**Task instructions**: In full and without alteration, give the listing again.

Dataset entries
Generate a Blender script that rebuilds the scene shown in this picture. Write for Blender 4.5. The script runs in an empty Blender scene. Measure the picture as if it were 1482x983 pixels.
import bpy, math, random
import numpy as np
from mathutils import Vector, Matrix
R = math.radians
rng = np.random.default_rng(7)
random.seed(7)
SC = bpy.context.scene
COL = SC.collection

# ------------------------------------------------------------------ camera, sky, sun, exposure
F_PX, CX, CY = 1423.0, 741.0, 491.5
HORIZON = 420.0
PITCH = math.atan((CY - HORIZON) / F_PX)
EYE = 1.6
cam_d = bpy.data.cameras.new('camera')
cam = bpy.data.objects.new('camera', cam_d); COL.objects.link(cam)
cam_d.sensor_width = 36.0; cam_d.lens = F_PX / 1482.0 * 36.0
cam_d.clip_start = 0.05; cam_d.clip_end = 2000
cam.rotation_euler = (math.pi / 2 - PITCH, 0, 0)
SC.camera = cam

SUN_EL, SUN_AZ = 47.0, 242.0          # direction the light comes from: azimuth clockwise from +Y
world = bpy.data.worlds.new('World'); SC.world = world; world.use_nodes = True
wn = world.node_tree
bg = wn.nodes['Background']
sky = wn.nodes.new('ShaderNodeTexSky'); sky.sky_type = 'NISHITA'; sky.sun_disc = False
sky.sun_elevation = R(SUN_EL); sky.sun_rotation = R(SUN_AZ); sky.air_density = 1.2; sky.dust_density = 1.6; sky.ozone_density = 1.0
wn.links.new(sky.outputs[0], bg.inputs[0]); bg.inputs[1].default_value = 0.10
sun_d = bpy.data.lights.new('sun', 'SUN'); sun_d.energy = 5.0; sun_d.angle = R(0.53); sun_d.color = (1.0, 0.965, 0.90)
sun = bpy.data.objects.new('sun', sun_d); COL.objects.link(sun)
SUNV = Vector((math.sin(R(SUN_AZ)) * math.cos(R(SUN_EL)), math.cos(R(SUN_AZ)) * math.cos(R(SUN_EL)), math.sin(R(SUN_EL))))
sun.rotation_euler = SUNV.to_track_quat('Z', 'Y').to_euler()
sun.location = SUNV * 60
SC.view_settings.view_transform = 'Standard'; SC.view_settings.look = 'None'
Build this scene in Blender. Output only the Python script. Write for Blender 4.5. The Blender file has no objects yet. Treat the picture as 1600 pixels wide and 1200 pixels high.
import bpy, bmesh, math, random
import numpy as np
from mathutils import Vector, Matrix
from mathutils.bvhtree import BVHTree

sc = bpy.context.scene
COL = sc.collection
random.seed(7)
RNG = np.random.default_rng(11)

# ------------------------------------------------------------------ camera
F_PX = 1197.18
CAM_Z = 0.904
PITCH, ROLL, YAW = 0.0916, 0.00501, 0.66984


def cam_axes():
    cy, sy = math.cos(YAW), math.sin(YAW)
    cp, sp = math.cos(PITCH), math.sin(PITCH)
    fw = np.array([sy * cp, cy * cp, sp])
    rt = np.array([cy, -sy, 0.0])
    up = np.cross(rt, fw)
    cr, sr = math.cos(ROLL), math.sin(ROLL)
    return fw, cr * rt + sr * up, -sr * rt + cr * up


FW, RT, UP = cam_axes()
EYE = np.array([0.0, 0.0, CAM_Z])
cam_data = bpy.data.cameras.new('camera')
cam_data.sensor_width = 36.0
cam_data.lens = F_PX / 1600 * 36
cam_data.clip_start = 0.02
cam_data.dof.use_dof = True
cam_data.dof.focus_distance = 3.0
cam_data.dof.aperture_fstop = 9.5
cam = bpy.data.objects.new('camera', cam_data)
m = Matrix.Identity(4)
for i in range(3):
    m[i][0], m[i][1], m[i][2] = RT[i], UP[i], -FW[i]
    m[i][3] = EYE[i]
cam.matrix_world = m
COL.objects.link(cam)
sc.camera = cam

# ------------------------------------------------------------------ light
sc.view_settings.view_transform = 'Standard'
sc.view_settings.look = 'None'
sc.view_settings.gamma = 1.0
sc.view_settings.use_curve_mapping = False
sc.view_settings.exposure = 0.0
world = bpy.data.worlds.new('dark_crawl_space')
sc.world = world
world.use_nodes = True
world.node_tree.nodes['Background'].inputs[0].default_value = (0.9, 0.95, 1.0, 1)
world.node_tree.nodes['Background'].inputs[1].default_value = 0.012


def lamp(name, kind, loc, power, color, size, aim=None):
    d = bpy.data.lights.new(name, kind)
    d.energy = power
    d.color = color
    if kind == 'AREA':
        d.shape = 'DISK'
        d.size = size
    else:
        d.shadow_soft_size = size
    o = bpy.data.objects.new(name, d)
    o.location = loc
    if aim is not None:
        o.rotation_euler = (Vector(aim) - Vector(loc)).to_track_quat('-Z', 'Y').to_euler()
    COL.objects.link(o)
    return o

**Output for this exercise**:
Generate a Blender script that rebuilds the scene shown in this picture. Write for Blender 4.5. The script runs in an empty Blender scene. Measure the picture as if it were 1482x983 pixels.
import bpy, math, random
import numpy as np
from mathutils import Vector, Matrix
R = math.radians
rng = np.random.default_rng(7)
random.seed(7)
SC = bpy.context.scene
COL = SC.collection

# ------------------------------------------------------------------ camera, sky, sun, exposure
F_PX, CX, CY = 1423.0, 741.0, 491.5
HORIZON = 420.0
PITCH = math.atan((CY - HORIZON) / F_PX)
EYE = 1.6
cam_d = bpy.data.cameras.new('camera')
cam = bpy.data.objects.new('camera', cam_d); COL.objects.link(cam)
cam_d.sensor_width = 36.0; cam_d.lens = F_PX / 1482.0 * 36.0
cam_d.clip_start = 0.05; cam_d.clip_end = 2000
cam.rotation_euler = (math.pi / 2 - PITCH, 0, 0)
SC.camera = cam

SUN_EL, SUN_AZ = 47.0, 242.0          # direction the light comes from: azimuth clockwise from +Y
world = bpy.data.worlds.new('World'); SC.world = world; world.use_nodes = True
wn = world.node_tree
bg = wn.nodes['Background']
sky = wn.nodes.new('ShaderNodeTexSky'); sky.sky_type = 'NISHITA'; sky.sun_disc = False
sky.sun_elevation = R(SUN_EL); sky.sun_rotation = R(SUN_AZ); sky.air_density = 1.2; sky.dust_density = 1.6; sky.ozone_density = 1.0
wn.links.new(sky.outputs[0], bg.inputs[0]); bg.inputs[1].default_value = 0.10
sun_d = bpy.data.lights.new('sun', 'SUN'); sun_d.energy = 5.0; sun_d.angle = R(0.53); sun_d.color = (1.0, 0.965, 0.90)
sun = bpy.data.objects.new('sun', sun_d); COL.objects.link(sun)
SUNV = Vector((math.sin(R(SUN_AZ)) * math.cos(R(SUN_EL)), math.cos(R(SUN_AZ)) * math.cos(R(SUN_EL)), math.sin(R(SUN_EL))))
sun.rotation_euler = SUNV.to_track_quat('Z', 'Y').to_euler()
sun.location = SUNV * 60
SC.view_settings.view_transform = 'Standard'; SC.view_settings.look = 'None'
Build this scene in Blender. Output only the Python script. Write for Blender 4.5. The Blender file has no objects yet. Treat the picture as 1600 pixels wide and 1200 pixels high.
import bpy, bmesh, math, random
import numpy as np
from mathutils import Vector, Matrix
from mathutils.bvhtree import BVHTree

sc = bpy.context.scene
COL = sc.collection
random.seed(7)
RNG = np.random.default_rng(11)

# ------------------------------------------------------------------ camera
F_PX = 1197.18
CAM_Z = 0.904
PITCH, ROLL, YAW = 0.0916, 0.00501, 0.66984


def cam_axes():
    cy, sy = math.cos(YAW), math.sin(YAW)
    cp, sp = math.cos(PITCH), math.sin(PITCH)
    fw = np.array([sy * cp, cy * cp, sp])
    rt = np.array([cy, -sy, 0.0])
    up = np.cross(rt, fw)
    cr, sr = math.cos(ROLL), math.sin(ROLL)
    return fw, cr * rt + sr * up, -sr * rt + cr * up


FW, RT, UP = cam_axes()
EYE = np.array([0.0, 0.0, CAM_Z])
cam_data = bpy.data.cameras.new('camera')
cam_data.sensor_width = 36.0
cam_data.lens = F_PX / 1600 * 36
cam_data.clip_start = 0.02
cam_data.dof.use_dof = True
cam_data.dof.focus_distance = 3.0
cam_data.dof.aperture_fstop = 9.5
cam = bpy.data.objects.new('camera', cam_data)
m = Matrix.Identity(4)
for i in range(3):
    m[i][0], m[i][1], m[i][2] = RT[i], UP[i], -FW[i]
    m[i][3] = EYE[i]
cam.matrix_world = m
COL.objects.link(cam)
sc.camera = cam

# ------------------------------------------------------------------ light
sc.view_settings.view_transform = 'Standard'
sc.view_settings.look = 'None'
sc.view_settings.gamma = 1.0
sc.view_settings.use_curve_mapping = False
sc.view_settings.exposure = 0.0
world = bpy.data.worlds.new('dark_crawl_space')
sc.world = world
world.use_nodes = True
world.node_tree.nodes['Background'].inputs[0].default_value = (0.9, 0.95, 1.0, 1)
world.node_tree.nodes['Background'].inputs[1].default_value = 0.012


def lamp(name, kind, loc, power, color, size, aim=None):
    d = bpy.data.lights.new(name, kind)
    d.energy = power
    d.color = color
    if kind == 'AREA':
        d.shape = 'DISK'
        d.size = size
    else:
        d.shadow_soft_size = size
    o = bpy.data.objects.new(name, d)
    o.location = loc
    if aim is not None:
        o.rotation_euler = (Vector(aim) - Vector(loc)).to_track_quat('-Z', 'Y').to_euler()
    COL.objects.link(o)
    return o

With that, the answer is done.